Eine andere Beurteilung ergibt sich auch nicht, wenn man bereits für den hier streitigen Zeitraum im Jahre 2009 von einer Wohnungsgröße von 50 qm ausgeht. In diesem Fall wären die für das Haus der Klägerin tatsächlich anfallenden Kosten von 380,00 EUR monatlich nur angemessen, wenn ein Quadratmeterpreis von 7,60 EUR (380,00 EUR: 50qm) eine angemessene Miete darstellen würde. Auch bei diesem Betrag handelt es sich aber um einen solchen, der knapp unterhalb der Höchstgrenze des Mietspiegels liegt und auch den von der Klägerin selbst genannten Betrag von 7,00 EUR eindeutig übersteigt.

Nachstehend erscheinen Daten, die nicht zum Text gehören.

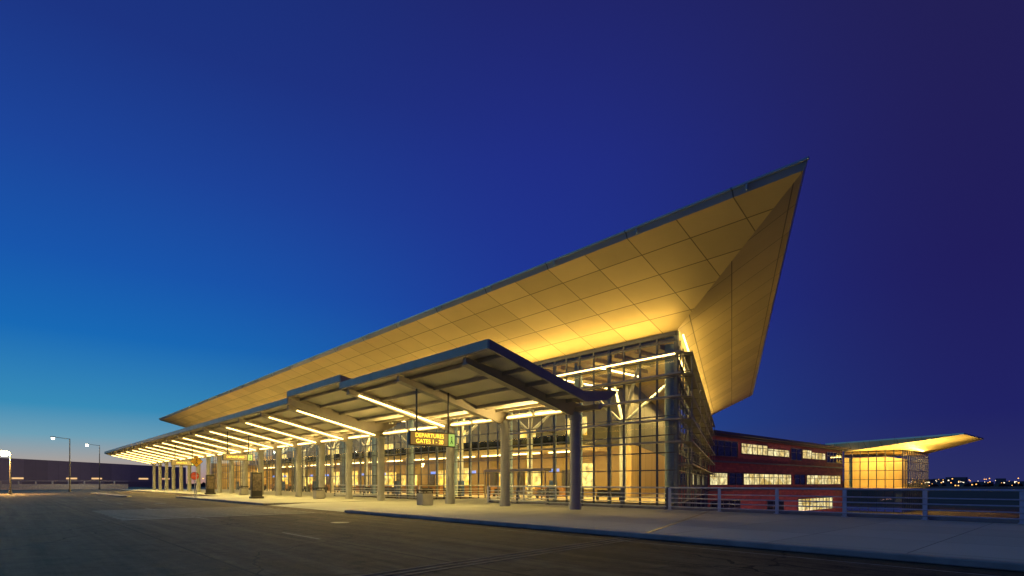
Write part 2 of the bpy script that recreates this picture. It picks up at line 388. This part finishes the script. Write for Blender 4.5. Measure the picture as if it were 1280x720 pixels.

Soweit die Klägerin weiterhin der Auffassung ist, sie habe die Kosten der Unterkunft durch die "Untervermietung" reduziert, verkennt die Klägerin hier die tatsächlichen Gegebenheiten. Eine Reduzierung der Unterkunftskosten würde nur dann entstehen, wenn sie den Wohnraum von 100 qm teilweise untervermietet und die Kosten von 380,00 EUR monatlich reduziert. Der Umstand, dass sie auf ihrem Grundstück einen Karavan-Stellplatz vermietet hat, führt nicht zu einer Reduzierung dieser Unterkunftskosten, sondern verschafft ihr zusätzliche Einnahmen, die ihre Bedürftigkeit vermindern.

Die Kostenentscheidung folgt aus § 193 SGG.

Die Revision wird nicht zugelassen (§ 160 Abs. 2 SGG).